Given instruction
Skip the pictures and repeat each line of the data exactly.

Dataset excerpt
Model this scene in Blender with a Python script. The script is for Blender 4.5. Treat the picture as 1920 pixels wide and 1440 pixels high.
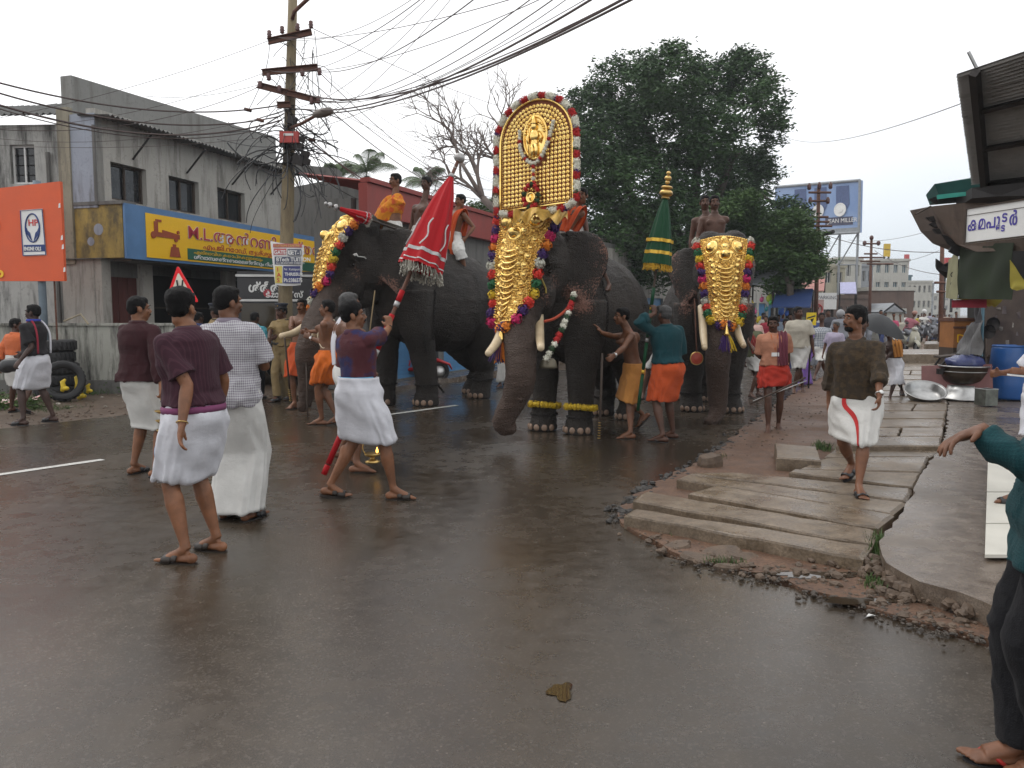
import bpy,math,random
import numpy as np
from mathutils import Vector,Matrix,Quaternion
from mathutils.bvhtree import BVHTree
for _o in list(bpy.data.objects): bpy.data.objects.remove(_o)
SC=bpy.context.scene
COL=SC.collection
PI=math.pi
rnd=random.Random(7)

# ------------------------------------------------------------------ camera
CAM_H,PITCH,F=1.55,math.radians(4.98),1493.0
cd=bpy.data.cameras.new('camera');cd.lens=28.0;cd.sensor_width=36;cd.clip_end=2500;cd.clip_start=.05
cam=bpy.data.objects.new('camera',cd);COL.objects.link(cam)
cam.location=(0,0,CAM_H);cam.rotation_euler=(PI/2 - PITCH,0,0)
SC.camera=cam
SC.view_settings.view_transform='Standard';SC.view_settings.look='None'
SC.view_settings.exposure=0.25;SC.view_settings.gamma=1.0
SC.view_settings.use_curve_mapping=False

# ------------------------------------------------------------------ sky and sun (overcast)
SUN_EL,SUN_ROT=math.radians(52),math.radians(-60)
wd=bpy.data.worlds.new('World');SC.world=wd;wd.use_nodes=True
nt=wd.node_tree;nt.nodes.clear()
def _n(t,**k):
    n=nt.nodes.new(t)
    for a,b in k.items(): setattr(n,a,b)
    return n
sky=_n('ShaderNodeTexSky',sky_type='NISHITA',sun_disc=False,sun_elevation=SUN_EL,sun_rotation=SUN_ROT,air_density=1.0,dust_density=3.0)
hs=_n('ShaderNodeHueSaturation');hs.inputs['Saturation'].default_value=.35;hs.inputs['Value'].default_value=.1
nt.links.new(sky.outputs[0],hs.inputs['Color'])
tc=_n('ShaderNodeTexCoord');sx=_n('ShaderNodeSeparateXYZ');nt.links.new(tc.outputs['Generated'],sx.inputs[0])
mr=_n('ShaderNodeMapRange');mr.inputs[1].default_value=0.0;mr.inputs[2].default_value=.5
ad=_n('ShaderNodeMath',operation='MULTIPLY_ADD');ad.inputs[1].default_value=-.22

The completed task
Model this scene in Blender with a Python script. The script is for Blender 4.5. Treat the picture as 1920 pixels wide and 1440 pixels high.
import bpy,math,random
import numpy as np
from mathutils import Vector,Matrix,Quaternion
from mathutils.bvhtree import BVHTree
for _o in list(bpy.data.objects): bpy.data.objects.remove(_o)
SC=bpy.context.scene
COL=SC.collection
PI=math.pi
rnd=random.Random(7)

# ------------------------------------------------------------------ camera
CAM_H,PITCH,F=1.55,math.radians(4.98),1493.0
cd=bpy.data.cameras.new('camera');cd.lens=28.0;cd.sensor_width=36;cd.clip_end=2500;cd.clip_start=.05
cam=bpy.data.objects.new('camera',cd);COL.objects.link(cam)
cam.location=(0,0,CAM_H);cam.rotation_euler=(PI/2 - PITCH,0,0)
SC.camera=cam
SC.view_settings.view_transform='Standard';SC.view_settings.look='None'
SC.view_settings.exposure=0.25;SC.view_settings.gamma=1.0
SC.view_settings.use_curve_mapping=False

# ------------------------------------------------------------------ sky and sun (overcast)
SUN_EL,SUN_ROT=math.radians(52),math.radians(-60)
wd=bpy.data.worlds.new('World');SC.world=wd;wd.use_nodes=True
nt=wd.node_tree;nt.nodes.clear()
def _n(t,**k):
    n=nt.nodes.new(t)
    for a,b in k.items(): setattr(n,a,b)
    return n
sky=_n('ShaderNodeTexSky',sky_type='NISHITA',sun_disc=False,sun_elevation=SUN_EL,sun_rotation=SUN_ROT,air_density=1.0,dust_density=3.0)
hs=_n('ShaderNodeHueSaturation');hs.inputs['Saturation'].default_value=.35;hs.inputs['Value'].default_value=.1
nt.links.new(sky.outputs[0],hs.inputs['Color'])
tc=_n('ShaderNodeTexCoord');sx=_n('ShaderNodeSeparateXYZ');nt.links.new(tc.outputs['Generated'],sx.inputs[0])
mr=_n('ShaderNodeMapRange');mr.inputs[1].default_value=0.0;mr.inputs[2].default_value=.5
ad=_n('ShaderNodeMath',operation='MULTIPLY_ADD');ad.inputs[1].default_value=-.22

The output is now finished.